((aashiq ho to apne ta))ii;N diivaanah sab me;N jaate raho
chakkar maaro jaise bagolaa ;xaak u;Raate aate raho

1) if you are a lover, then [make] yourself a madman among everybody, keep going
2) wheel in circles like a whirlwind, flinging up dust, keep coming



chakkar maarnaa : 'To wheel round, to whirl round, to revolve, to move or fly in a circle; to take a roundabout road'. (Platts p.435)

S. R. Faruqi:

The opening-verse is by way of introduction, but it's not entirely devoid of interest. 'The madman is sane/alert about his own affairs' [diivaanah bakaar-e ;xvesh hushyaar , a Persian proverb]. More trickery is being taught to him-- 'You are a madman after all, always go around wherever you want, always keep taking a look at whomever you want'.
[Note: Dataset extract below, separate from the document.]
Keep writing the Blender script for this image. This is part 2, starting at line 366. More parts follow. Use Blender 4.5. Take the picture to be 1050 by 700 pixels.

Presumably the trickery lies in the verse's injunction to '[make] yourself a madman' [apne ta))ii;N diivaanah], though with no proper verb supplied. The sab me;N could be taken as a comparative part of the injunction ('make yourself more conspicuously mad than everybody else'), or else just as a location ('keep going around in public').

Then there's the sense of chakkar maarnaa as 'to take a roundabout road' (see the definition above). An element of conscious choice certainly seems to be present in the advice.